Stated exercise — Repeat every line of the listing below exactly, minus the pictures.
=====
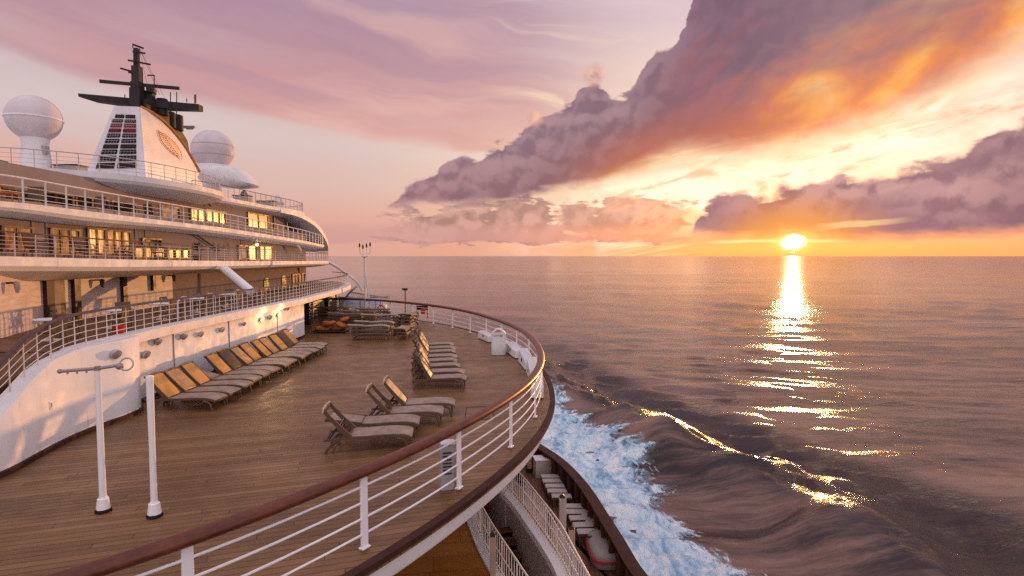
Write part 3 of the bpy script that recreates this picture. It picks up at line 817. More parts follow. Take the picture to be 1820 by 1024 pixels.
# ------------------------------------------------------------------ round aft terrace: floor, edge, railing
rail_px = [(583, 531), (640, 532), (689, 535), (742, 540), (783, 545), (823, 552), (860, 561), (893, 572), (920, 583), (942, 597), (957, 615), (963, 635), (961, 653), (949, 672), (929, 691),
           (896, 715), (855, 738), (815, 760), (760, 789), (655, 835), (530, 887), (411, 934), (300, 976), (140, 1028)]
RZ = 1.10
rp = [onZ(x, y, RZ) for x, y in rail_px]
rp = [Vector((-16.5, 36.6, RZ)), Vector((-14.6, 38.0, RZ))] + rp + [Vector((-5.6, 3.7, RZ)), Vector((-7.6, 2.3, RZ)), Vector((-10.0, 1.2, RZ)), Vector((-12.5, 0.6, RZ))]
RAIL = relax(resample(catmull(rp, 8), 0.4), 14)        # runs from the far left round to the near left
RAIL = resample(RAIL, 0.33)
def flat(P, z): return [Vector((p.x, p.y, z)) for p in P]
# outward = away from the deck centre (-5, 18)
def outw(P, k):
    q = offset(P, k)
    c = Vector((-6, 18, 0)); i = len(P) // 2
    if (q[i] - c).length < (P[i] - c).length: q = offset(P, -k)
    return q
OUT = outw(RAIL, 0.26); INN = outw(RAIL, -0.40)
floor_poly = [(p.x, p.y) for p in outw(RAIL, -0.38)]
floor_poly = floor_poly + [(-14.0, 0.6), (-14.0, 36.0)]
fl = MB(); fl.prism(floor_poly, -0.10, 0.0)
tag(fl.build('teak_deck', 'teak', smooth=False), 'weathered teak planks of the round open terrace', kind='structure')

te = thing('terrace_edge', 'curved white rim of the round terrace with dark brown margin board', 'deck edge', (0.3, 14, 0))
mb = MB(); rings = []
for a, b in zip(INN, OUT):
    d = (b - a); o = b
    rings.append([Vector((a.x, a.y, -0.05)), Vector((a.x, a.y, 0.035)), Vector((o.x, o.y, 0.035)), Vector((o.x, o.y, -0.05))])
mb.loft(rings); mb.build('margin_board', 'cap_brown', te)
OUT2 = outw(RAIL, 0.235); IN2 = outw(RAIL, -0.2)
mb = MB(); rings = []
for b, a in zip(OUT2, IN2):
    rings.append([Vector((b.x, b.y, 0.012)), Vector((b.x, b.y, -0.40)), Vector((a.x, a.y, -0.46)), Vector((a.x, a.y, -0.06))])
mb.loft(rings); mb.build('fascia', 'white_gloss', te)
mb = MB(); mb.prism([(p.x, p.y) for p in outw(RAIL, -0.19)] + [(-14, 0.6), (-14, 36)], -0.44, -0.12); mb.build('underside', 'soffit_paint', te, smooth=False)

def railing(name, label, cat, path, base_z, rail_z, rods, spacing, handmat, hand_r, hand_ry, post, postmat, rodmat, rod_r, phase=0.0, zfun=None, group=None, plate=None, skip=(), maxposts=100):
    """handrail, one mesh per post, and the horizontal rods; path is a plan curve, heights are relative to zfun(i) when given"""
    zb = [zfun(i) if zfun else base_z for i in range(len(path))]
    hh = rail_z - base_z
    mid = path[len(path) // 2]
    rt = thing(name, label, cat, (mid.x, mid.y, zb[len(path) // 2]), group)
    hp = [Vector((p.x, p.y, zb[i] + hh)) for i, p in enumerate(path)]
    MB().tube(hp, hand_r, 12, ry=hand_ry).build('handrail', handmat, rt, ang=60)
    rm = MB()
    for rz in rods:
        rm.tube([Vector((p.x, p.y, zb[i] + rz)) for i, p in enumerate(path)], rod_r, 6)
    rm.build('rail_rods', rodmat, rt, ang=60)
    acc = [0.0]
    for a, b in zip(path, path[1:]): acc.append(acc[-1] + math.hypot(b.x - a.x, b.y - a.y))
    s = phase % spacing; k = 0; n = 0
    while s < acc[-1] and n < maxposts:
        while k < len(path) - 2 and acc[k + 1] < s: k += 1
        f = (s - acc[k]) / max(1e-9, acc[k + 1] - acc[k]); p = path[k].lerp(path[k + 1], f); z = zb[k] + (zb[k + 1] - zb[k]) * f
        tg = tangent(path, k)
        if plate:
            pm = MB(); w, th = plate
            pm.box((p.x, p.y, z + hh / 2 - 0.02), (w, th, hh - 0.06), rz=math.atan2(tg.y, tg.x))
            pm.box((p.x, p.y, z + 0.012), (w * 1.25, th * 2.6, 0.024), rz=math.atan2(tg.y, tg.x))
            pm.lathe([(0.001, 0), (0.016, 0.0), (0.016, 0.03), (0.001, 0.034)], (p.x + tg.x * w * .55, p.y + tg.y * w * .55 - .03, z + 0.02), 8)
            pm.build('post', postmat, rt, bev=0.006)
        else:
            MB().tube([(p.x, p.y, z), (p.x, p.y, z + hh)], post, 6).build('post', postmat, rt, ang=60)
        s += spacing; n += 1
    return rt
# arc position of the post seen at (823, 875)
acc = [0.0]
for a, b in zip(RAIL, RAIL[1:]): acc.append(acc[-1] + (b - a).length)
pq = onZ(823, 868, 0.03); i0 = min(range(len(RAIL)), key=lambda i: (RAIL[i].x - pq.x) ** 2 + (RAIL[i].y - pq.y) ** 2)
railing('terrace_railing', 'curved railing with thick red brown wooden handrail round the terrace', 'railing', RAIL, 0.035, RZ, (0.20, 0.42, 0.64, 0.86), 2.28, 'mahogany', 0.105, 0.075, 0.02,
        'white_gloss', 'white_gloss', 0.016, phase=acc[i0], plate=(0.115, 0.035))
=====
Output of the task —
Write part 3 of the bpy script that recreates this picture. It picks up at line 817. More parts follow. Take the picture to be 1820 by 1024 pixels.
# ------------------------------------------------------------------ round aft terrace: floor, edge, railing
rail_px = [(583, 531), (640, 532), (689, 535), (742, 540), (783, 545), (823, 552), (860, 561), (893, 572), (920, 583), (942, 597), (957, 615), (963, 635), (961, 653), (949, 672), (929, 691),
           (896, 715), (855, 738), (815, 760), (760, 789), (655, 835), (530, 887), (411, 934), (300, 976), (140, 1028)]
RZ = 1.10
rp = [onZ(x, y, RZ) for x, y in rail_px]
rp = [Vector((-16.5, 36.6, RZ)), Vector((-14.6, 38.0, RZ))] + rp + [Vector((-5.6, 3.7, RZ)), Vector((-7.6, 2.3, RZ)), Vector((-10.0, 1.2, RZ)), Vector((-12.5, 0.6, RZ))]
RAIL = relax(resample(catmull(rp, 8), 0.4), 14)        # runs from the far left round to the near left
RAIL = resample(RAIL, 0.33)
def flat(P, z): return [Vector((p.x, p.y, z)) for p in P]
# outward = away from the deck centre (-5, 18)
def outw(P, k):
    q = offset(P, k)
    c = Vector((-6, 18, 0)); i = len(P) // 2
    if (q[i] - c).length < (P[i] - c).length: q = offset(P, -k)
    return q
OUT = outw(RAIL, 0.26); INN = outw(RAIL, -0.40)
floor_poly = [(p.x, p.y) for p in outw(RAIL, -0.38)]
floor_poly = floor_poly + [(-14.0, 0.6), (-14.0, 36.0)]
fl = MB(); fl.prism(floor_poly, -0.10, 0.0)
tag(fl.build('teak_deck', 'teak', smooth=False), 'weathered teak planks of the round open terrace', kind='structure')

te = thing('terrace_edge', 'curved white rim of the round terrace with dark brown margin board', 'deck edge', (0.3, 14, 0))
mb = MB(); rings = []
for a, b in zip(INN, OUT):
    d = (b - a); o = b
    rings.append([Vector((a.x, a.y, -0.05)), Vector((a.x, a.y, 0.035)), Vector((o.x, o.y, 0.035)), Vector((o.x, o.y, -0.05))])
mb.loft(rings); mb.build('margin_board', 'cap_brown', te)
OUT2 = outw(RAIL, 0.235); IN2 = outw(RAIL, -0.2)
mb = MB(); rings = []
for b, a in zip(OUT2, IN2):
    rings.append([Vector((b.x, b.y, 0.012)), Vector((b.x, b.y, -0.40)), Vector((a.x, a.y, -0.46)), Vector((a.x, a.y, -0.06))])
mb.loft(rings); mb.build('fascia', 'white_gloss', te)
mb = MB(); mb.prism([(p.x, p.y) for p in outw(RAIL, -0.19)] + [(-14, 0.6), (-14, 36)], -0.44, -0.12); mb.build('underside', 'soffit_paint', te, smooth=False)

def railing(name, label, cat, path, base_z, rail_z, rods, spacing, handmat, hand_r, hand_ry, post, postmat, rodmat, rod_r, phase=0.0, zfun=None, group=None, plate=None, skip=(), maxposts=100):
    """handrail, one mesh per post, and the horizontal rods; path is a plan curve, heights are relative to zfun(i) when given"""
    zb = [zfun(i) if zfun else base_z for i in range(len(path))]
    hh = rail_z - base_z
    mid = path[len(path) // 2]
    rt = thing(name, label, cat, (mid.x, mid.y, zb[len(path) // 2]), group)
    hp = [Vector((p.x, p.y, zb[i] + hh)) for i, p in enumerate(path)]
    MB().tube(hp, hand_r, 12, ry=hand_ry).build('handrail', handmat, rt, ang=60)
    rm = MB()
    for rz in rods:
        rm.tube([Vector((p.x, p.y, zb[i] + rz)) for i, p in enumerate(path)], rod_r, 6)
    rm.build('rail_rods', rodmat, rt, ang=60)
    acc = [0.0]
    for a, b in zip(path, path[1:]): acc.append(acc[-1] + math.hypot(b.x - a.x, b.y - a.y))
    s = phase % spacing; k = 0; n = 0
    while s < acc[-1] and n < maxposts:
        while k < len(path) - 2 and acc[k + 1] < s: k += 1
        f = (s - acc[k]) / max(1e-9, acc[k + 1] - acc[k]); p = path[k].lerp(path[k + 1], f); z = zb[k] + (zb[k + 1] - zb[k]) * f
        tg = tangent(path, k)
        if plate:
            pm = MB(); w, th = plate
            pm.box((p.x, p.y, z + hh / 2 - 0.02), (w, th, hh - 0.06), rz=math.atan2(tg.y, tg.x))
            pm.box((p.x, p.y, z + 0.012), (w * 1.25, th * 2.6, 0.024), rz=math.atan2(tg.y, tg.x))
            pm.lathe([(0.001, 0), (0.016, 0.0), (0.016, 0.03), (0.001, 0.034)], (p.x + tg.x * w * .55, p.y + tg.y * w * .55 - .03, z + 0.02), 8)
            pm.build('post', postmat, rt, bev=0.006)
        else:
            MB().tube([(p.x, p.y, z), (p.x, p.y, z + hh)], post, 6).build('post', postmat, rt, ang=60)
        s += spacing; n += 1
    return rt
# arc position of the post seen at (823, 875)
acc = [0.0]
for a, b in zip(RAIL, RAIL[1:]): acc.append(acc[-1] + (b - a).length)
pq = onZ(823, 868, 0.03); i0 = min(range(len(RAIL)), key=lambda i: (RAIL[i].x - pq.x) ** 2 + (RAIL[i].y - pq.y) ** 2)
railing('terrace_railing', 'curved railing with thick red brown wooden handrail round the terrace', 'railing', RAIL, 0.035, RZ, (0.20, 0.42, 0.64, 0.86), 2.28, 'mahogany', 0.105, 0.075, 0.02,
        'white_gloss', 'white_gloss', 0.016, phase=acc[i0], plate=(0.115, 0.035))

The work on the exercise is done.